The Iron Grail was awarded the Czech and Slovac Republics’ equivalent of the Nebula! It’s official title is the Czech Academy Science Fiction, Fantasy and Horror Award for Best Novel 2002. It is more familiarly known as ‘The Newt’. I questioned this and discovered it is named for Karel Capek’s War Against The Newts. I have never read War Against the Newts, but intend to do so. It is still in print after 60 years! The Czech publisher Polaris has published all my later work, and the editions look fabulous, with covers and interior drawings by Zdenka Bouskova. The translations – all fourteen! – are by Petr Kotrle, who also translates Orson Scott Card, George Martin and now – at long last! – Garry Kilworth.

The Italian publisher Mondadori has just won the commission to reprint the whole Mythago Cycle. And in Spain, Ediciones Gigamesh will be re-publishing Mythago Wood, with an option on Lavondyss, and Grupo Editorial Ceac will publish Celtika with an option on Iron Grail.

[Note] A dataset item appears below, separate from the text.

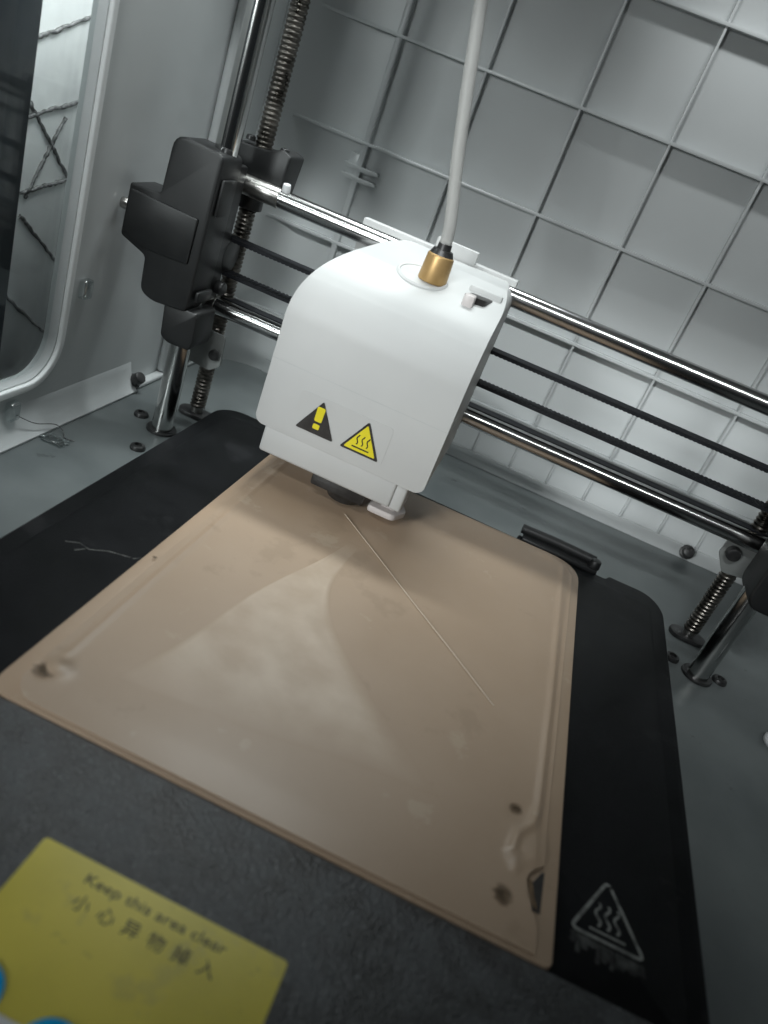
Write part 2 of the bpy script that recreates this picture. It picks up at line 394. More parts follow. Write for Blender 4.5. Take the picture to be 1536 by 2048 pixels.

Meanwhile, the winter in Finland has ended, the translators and publishers have crawled out of their snow-covered shelters, and washed the fat-lined seal-skins with which they wrap themselves during the long and terrible Finnish winter nights, and Leena Peltonen has finished her translation of GRAIL, and Pirkko Mikkola, at Karisto Oy, is even now cranking the hand-press, singing her songs of praise to the Old Gods of Lake, and Birch, and Snow, and getting the novel into print.

I love my Finnish editions.

Absolutely latest news is that Darren Nash, the new editor at Earthlight (Simon and Schuster), has commissioned me to write a third volume of The Merlin Codex. It has a working title The Broken Kings. So it’s head down and graft for the next few months.”